Speaking in Cod Tongues by Lenore Newman
Author:Lenore Newman
Language: eng
Format: epub
Publisher: University of Regina Press
Published: 2016-11-14T16:00:00+00:00
8
Alberta and British Columbia
Alberta
Alberta is a vast landscape of open prairie, eroded badlands, northern boreal forest, and soaring mountains. Famous—or infamous—for the oil and bitumen extraction that has drawn hundreds of thousands of workers and raised the ire of environmentalists, Alberta is driven by the paradoxical combination of resource extraction and tourism. It is one of only two provinces without a coastline, and historically it had strong ties to the American west. The stereotypical association of Alberta with cowboy culture, right-leaning political views, and stronger religious affiliations still has some grounding in reality, but today’s Alberta is a cosmopolitan place, with 80 per cent of its citizens living in the Calgary-Edmonton corridor. In most previous explorations of Canada’s cuisine, Alberta has been included with the other two prairie provinces, but this is no longer a sufficient way to encapsulate the diversity and robustness of the foods found there. Alberta has been a wealthy province, both from its oil and from its international visitors, who have come for the high mountain resorts and the foothills ranching culture, and this wealth has driven a unique cuisine that embraces both prairie and mountain. I call this culinary style big sky cuisine.
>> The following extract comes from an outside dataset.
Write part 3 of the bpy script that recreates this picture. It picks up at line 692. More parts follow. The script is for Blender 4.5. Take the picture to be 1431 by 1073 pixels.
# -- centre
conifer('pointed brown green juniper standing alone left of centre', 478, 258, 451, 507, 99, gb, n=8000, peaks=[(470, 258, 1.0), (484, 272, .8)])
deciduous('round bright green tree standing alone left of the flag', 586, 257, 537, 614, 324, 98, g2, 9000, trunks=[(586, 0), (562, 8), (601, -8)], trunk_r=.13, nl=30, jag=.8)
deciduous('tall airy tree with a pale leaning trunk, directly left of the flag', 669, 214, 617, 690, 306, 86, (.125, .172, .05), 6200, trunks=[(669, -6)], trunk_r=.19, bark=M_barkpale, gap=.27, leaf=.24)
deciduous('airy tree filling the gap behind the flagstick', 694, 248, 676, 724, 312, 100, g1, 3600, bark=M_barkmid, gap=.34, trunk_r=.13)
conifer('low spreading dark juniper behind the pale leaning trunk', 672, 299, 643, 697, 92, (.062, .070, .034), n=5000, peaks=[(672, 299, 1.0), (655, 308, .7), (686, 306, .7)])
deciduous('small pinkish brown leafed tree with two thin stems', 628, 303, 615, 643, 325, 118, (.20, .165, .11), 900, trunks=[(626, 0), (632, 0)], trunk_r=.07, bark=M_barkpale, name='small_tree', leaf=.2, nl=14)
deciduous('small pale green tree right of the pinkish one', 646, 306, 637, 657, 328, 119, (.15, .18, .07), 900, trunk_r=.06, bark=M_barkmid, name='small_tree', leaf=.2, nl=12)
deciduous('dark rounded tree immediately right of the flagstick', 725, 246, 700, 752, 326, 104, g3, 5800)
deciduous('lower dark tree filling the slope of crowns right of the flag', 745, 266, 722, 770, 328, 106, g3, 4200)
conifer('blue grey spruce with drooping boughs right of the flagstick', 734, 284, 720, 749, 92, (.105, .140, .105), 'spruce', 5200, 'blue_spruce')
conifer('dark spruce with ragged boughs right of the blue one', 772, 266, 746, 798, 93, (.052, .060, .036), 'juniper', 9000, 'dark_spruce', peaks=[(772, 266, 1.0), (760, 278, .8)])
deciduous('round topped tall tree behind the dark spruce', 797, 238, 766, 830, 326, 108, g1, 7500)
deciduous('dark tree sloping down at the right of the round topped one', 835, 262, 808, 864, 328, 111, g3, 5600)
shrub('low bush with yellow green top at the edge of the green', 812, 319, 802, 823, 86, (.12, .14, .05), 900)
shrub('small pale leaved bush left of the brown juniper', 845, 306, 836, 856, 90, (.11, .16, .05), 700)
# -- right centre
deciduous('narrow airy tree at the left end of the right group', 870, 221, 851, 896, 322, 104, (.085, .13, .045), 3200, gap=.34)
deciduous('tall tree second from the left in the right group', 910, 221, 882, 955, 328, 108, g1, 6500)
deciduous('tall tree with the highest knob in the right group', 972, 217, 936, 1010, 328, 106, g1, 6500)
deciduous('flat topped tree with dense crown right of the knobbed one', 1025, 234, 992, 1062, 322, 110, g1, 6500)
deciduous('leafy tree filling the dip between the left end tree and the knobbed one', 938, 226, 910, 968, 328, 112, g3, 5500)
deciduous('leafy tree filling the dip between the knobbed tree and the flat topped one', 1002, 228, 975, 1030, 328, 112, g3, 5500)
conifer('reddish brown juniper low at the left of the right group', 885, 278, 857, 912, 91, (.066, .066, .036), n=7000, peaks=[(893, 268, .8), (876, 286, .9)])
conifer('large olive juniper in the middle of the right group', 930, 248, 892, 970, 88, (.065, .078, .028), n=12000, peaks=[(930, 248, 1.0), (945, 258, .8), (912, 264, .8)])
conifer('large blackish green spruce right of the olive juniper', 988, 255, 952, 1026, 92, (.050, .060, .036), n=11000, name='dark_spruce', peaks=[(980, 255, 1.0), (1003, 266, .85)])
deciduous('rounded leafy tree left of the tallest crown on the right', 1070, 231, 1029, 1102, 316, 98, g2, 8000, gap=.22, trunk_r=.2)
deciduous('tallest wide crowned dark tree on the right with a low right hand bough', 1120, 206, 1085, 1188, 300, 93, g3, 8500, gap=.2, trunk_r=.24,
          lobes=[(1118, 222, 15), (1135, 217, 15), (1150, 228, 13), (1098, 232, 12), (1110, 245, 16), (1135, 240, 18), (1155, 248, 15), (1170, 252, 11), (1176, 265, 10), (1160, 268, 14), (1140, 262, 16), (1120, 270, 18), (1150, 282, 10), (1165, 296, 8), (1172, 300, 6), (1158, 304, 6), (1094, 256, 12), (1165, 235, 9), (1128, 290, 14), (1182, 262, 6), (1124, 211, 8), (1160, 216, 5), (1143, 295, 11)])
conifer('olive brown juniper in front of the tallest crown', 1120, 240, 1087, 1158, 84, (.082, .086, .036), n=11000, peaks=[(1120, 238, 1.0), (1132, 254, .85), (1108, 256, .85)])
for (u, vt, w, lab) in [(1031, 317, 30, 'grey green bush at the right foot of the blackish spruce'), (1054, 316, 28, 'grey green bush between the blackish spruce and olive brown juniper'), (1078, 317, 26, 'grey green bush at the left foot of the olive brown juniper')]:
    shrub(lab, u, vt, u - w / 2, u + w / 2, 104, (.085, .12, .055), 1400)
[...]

It begins with beef. The Alberta cattle industry produces 60 per cent of Canada’s beef, and local chefs highlight the province’s high-quality cattle. Steak is the most popular beef preparation in the province, but Alberta is also a great place to find a high-end hamburger. Cattle were introduced to the province in 1876 from the United States, and from the beginning the industry was successful, for the land that once supported vast herds of bison was well suited to supporting cows. As Henry Klassen has explored,1 ranches were often medium to small in size and owner-occupied. Entrepreneurial in its scope, the industry helped to feed the raging demand for beef in Britain; export has always been a large part of the Alberta industry. Today Alberta has roughly 5 million head of cattle, and 31 per cent of the province’s farmland is pasture. The story of beef, however, is also a story of excellence in marketing and lobbying. Blue captures this well in her 2008 essay “If It Ain’t Alberta, It Ain’t Beef,” which explains Alberta beef culture as an outgrowth of the province’s sense of exceptionalism, a feeling that the rest of Canada doesn’t understand or value the west and its way of life. James Careless, who gave us the best insight into the life of George Brown, explored this concept as an example of core-periphery power relations deeply rooted in Canada’s historical development. Because political power in Canada rested in Ontario and Quebec, Alberta was an agrarian outlier, always feeling slightly excluded and misunderstood.2 By the late 1980s, ongoing resentment in the region led to the rise of the Alberta-based Reform Party, a federal political party that campaigned on the slogan “The West Wants In.” By the time Calgary hosted the 1988 Winter Olympics, the mood was right for the emergence of a distinct identity for Alberta.